In 1944 bandleaders Duke Ellington and Harry James collaborated with alto saxophonist Johnny Hodges to develop his melody into the hit song “I’m Beginning to See the Light” with a lyric by Don George, who also wrote the lyric for Ellington’s “I Ain’t Got Nothin’ But the Blues” that same year.
|
The song spent several weeks on Your Hit Parade and charted three times in 1945 with James’ version leading the pack. Vocalist Joya Sherrill, who was only seventeen, had just joined the Ellington band when they recorded this tune which featured Hodges and trombonist Lawrence Brown:
- Harry James and His Orchestra (1945, Kitty Kallen, vocal, 19 weeks, 2 weeks in first place)
- Ella Fitzgerald and the Ink Spots (1945, 6 weeks, rising to #5)
- Duke Ellington and His Orchestra (1945, Joya Sherrill, vocal, 12 weeks, rising to #6)
|
As biographer James Lincoln Collier points out in his book Duke Ellington, “I’m Beginning to See the Light” is in the form of the classic American popular song. “But more than most composers of popular songs, [Ellington] tended to write more consecutive melodies, made up of quite different, even contrasting, phrases, producing more the effect of speech or dialogue. When well done, this system of writing inevitably produces a more interesting and melodically richer tune, although one perhaps correspondingly less acceptable to the ordinary ear.”
Don George’s lyric for “I’m Beginning to See the Light” deals with romantic images such as “lantern-shine” and “rainbows in my wine” to which the singer was impervious until falling in love. In The Poets of Tin Pan Alley Philip Furia praises George’s witty use of a list of “light” images and his ability to deal with a difficult song. “Ellington’s tune was particularly hard to set, since each A section consists of the same, driving vamp-like phrase repeated three times over before the melody finally changes. In one way, George heightened this musical insistence, using the same rhyme for the first three lines of each section:
I never cared much for moonlit skies, I never winked back at fireflies, but now that the stars are in your eyes, I’m beginning to see the light.
“George ends by rekindling one of the oldest songwriting cliches, mixing his metaphors of light and heat: ‘but now that your lips are burning mine, I’m beginning to see the light.’”
“I’m Beginning to See the Light” was featured in the award-winning 1981 Broadway show Sophisticated Ladies, and Harry James’ version appears in the 2000 film My Dog Skip. Jonathan and Darlene Edwards (alias Paul Weston and Jo Stafford) parodied it out-of-key in their ‘60s Darlene Remembers Duke.

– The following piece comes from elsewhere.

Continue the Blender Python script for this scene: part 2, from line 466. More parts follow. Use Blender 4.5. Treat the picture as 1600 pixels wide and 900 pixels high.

Jazz instrumentalists who have recorded the tune include bassist Oscar Pettiford, pianist Art Tatum, drummer Chico Hamilton, and vibist Red Norvo. Vocalists such as Ella Fitzgerald, Peggy Lee, and Frank Sinatra have featured the song, and Ann Hampton Callaway included it in her 1996 tribute to Fitzgerald. Guitarist Martin Taylor and the David Grisman Quartet recorded it in 1999, and Al Jarreau sang it on his 2004 release.